Students, Women Leaders Celebrate Anniversary of Right to Vote

Students, Women Leaders Celebrate Anniversary of Right to Vote

Manitoba Archives
Winnipeggers came out to view documents related to the passing of a 1916 amendment to the Manitoba Elections Act at the Manitoba Archives in Winnipeg, Saturday, January 9, 2016. The amendment to the Manitoba Elections Act allowing women to vote, the first such legislation in Canada, was passed on January 28, 1916, and celebrates its centenary this year. (THE CANADIAN PRESS/John Woods)

A day-long event split between two Winnipeg museums will celebrate the 100th anniversary of a women’s right to vote.

On January 28, 1916, Manitoba was the first province in Canada to recognize the female voter and to allow them to hold office. However, many women — including Indigenous women — were not able to vote until decades later.

“The women who first won the right to vote did not consider that as the end — not by a long shot,” said Janice Filmon, Lieutenant Governor of Manitoba.

“Throughout their lives, Nellie (McClung) and the other women worked to bring about improvements for women. They knew they were taking part in a struggle that would take generations. They knew that women who were still not born would need to take up the banners.”

The Manitoba Museum and Canadian Museum for Human Rights will both host events on Thursday, January 28. Students will interact with prominent women, including former prime minister Kim Campbell, tour exhibits about women’s rights and participate in programs at both museums.
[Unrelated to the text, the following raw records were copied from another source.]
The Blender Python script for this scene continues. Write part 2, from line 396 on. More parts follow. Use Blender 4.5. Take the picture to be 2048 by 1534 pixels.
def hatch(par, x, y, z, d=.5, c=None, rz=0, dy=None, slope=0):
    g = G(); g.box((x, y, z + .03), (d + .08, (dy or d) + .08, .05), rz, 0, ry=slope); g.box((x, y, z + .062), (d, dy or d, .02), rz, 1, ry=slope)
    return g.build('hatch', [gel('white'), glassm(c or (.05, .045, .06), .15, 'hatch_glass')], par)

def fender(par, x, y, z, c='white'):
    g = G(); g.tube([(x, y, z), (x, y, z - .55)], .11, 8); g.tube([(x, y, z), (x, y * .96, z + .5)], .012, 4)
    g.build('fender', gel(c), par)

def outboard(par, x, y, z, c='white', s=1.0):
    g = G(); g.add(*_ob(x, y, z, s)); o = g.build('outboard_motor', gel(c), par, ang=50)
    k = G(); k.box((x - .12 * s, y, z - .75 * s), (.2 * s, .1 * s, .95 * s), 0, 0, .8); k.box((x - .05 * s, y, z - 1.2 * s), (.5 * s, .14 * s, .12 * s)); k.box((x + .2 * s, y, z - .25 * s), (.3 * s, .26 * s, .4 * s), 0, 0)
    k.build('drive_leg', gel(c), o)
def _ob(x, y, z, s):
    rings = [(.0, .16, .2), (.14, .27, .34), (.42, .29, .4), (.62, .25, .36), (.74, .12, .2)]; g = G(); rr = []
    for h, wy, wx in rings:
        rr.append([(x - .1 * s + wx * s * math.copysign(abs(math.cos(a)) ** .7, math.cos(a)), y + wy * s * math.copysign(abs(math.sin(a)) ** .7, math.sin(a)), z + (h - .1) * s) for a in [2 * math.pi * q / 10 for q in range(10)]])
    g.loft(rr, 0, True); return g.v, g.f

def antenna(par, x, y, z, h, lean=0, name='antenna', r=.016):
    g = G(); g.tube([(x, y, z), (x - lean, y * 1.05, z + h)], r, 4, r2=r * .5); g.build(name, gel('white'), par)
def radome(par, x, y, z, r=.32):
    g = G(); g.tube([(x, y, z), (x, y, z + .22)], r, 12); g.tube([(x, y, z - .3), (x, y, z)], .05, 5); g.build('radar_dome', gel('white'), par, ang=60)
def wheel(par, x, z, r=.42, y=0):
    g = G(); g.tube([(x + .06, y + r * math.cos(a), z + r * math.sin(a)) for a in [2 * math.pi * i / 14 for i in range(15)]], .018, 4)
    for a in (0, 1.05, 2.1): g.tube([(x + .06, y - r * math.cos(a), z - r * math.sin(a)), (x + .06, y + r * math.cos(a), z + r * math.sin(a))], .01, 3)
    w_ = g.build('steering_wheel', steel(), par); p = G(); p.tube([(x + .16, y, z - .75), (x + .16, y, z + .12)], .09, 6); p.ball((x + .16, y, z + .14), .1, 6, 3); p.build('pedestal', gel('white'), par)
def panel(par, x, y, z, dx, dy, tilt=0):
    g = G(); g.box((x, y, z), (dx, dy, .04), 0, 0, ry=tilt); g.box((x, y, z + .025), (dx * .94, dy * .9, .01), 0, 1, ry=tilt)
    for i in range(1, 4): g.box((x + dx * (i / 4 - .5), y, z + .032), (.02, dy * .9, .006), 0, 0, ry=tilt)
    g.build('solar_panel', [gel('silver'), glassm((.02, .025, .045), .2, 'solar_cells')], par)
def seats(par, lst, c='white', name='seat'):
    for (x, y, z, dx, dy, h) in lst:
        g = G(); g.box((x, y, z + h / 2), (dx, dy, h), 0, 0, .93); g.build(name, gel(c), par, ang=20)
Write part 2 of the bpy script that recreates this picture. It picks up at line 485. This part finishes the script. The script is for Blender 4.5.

Filmon will address the students during lunch and her speech will be streamed live on HumanRights.ca beginning at noon.

Other participating women leaders include Gail Asper, Myrna Driedger, Jodie Layne, Leah Gazan, Clare MacKay, Mariette Mulaire, Judy Redmond, Shahina Siddiqui and Gail Stephens.

Over at the Manitoba Museum, their exhibit, “Nice Women Don’t Want the Vote,” is open Thursday fro m11 a.m. to 4 p.m., with additional programming on January 30 and 31.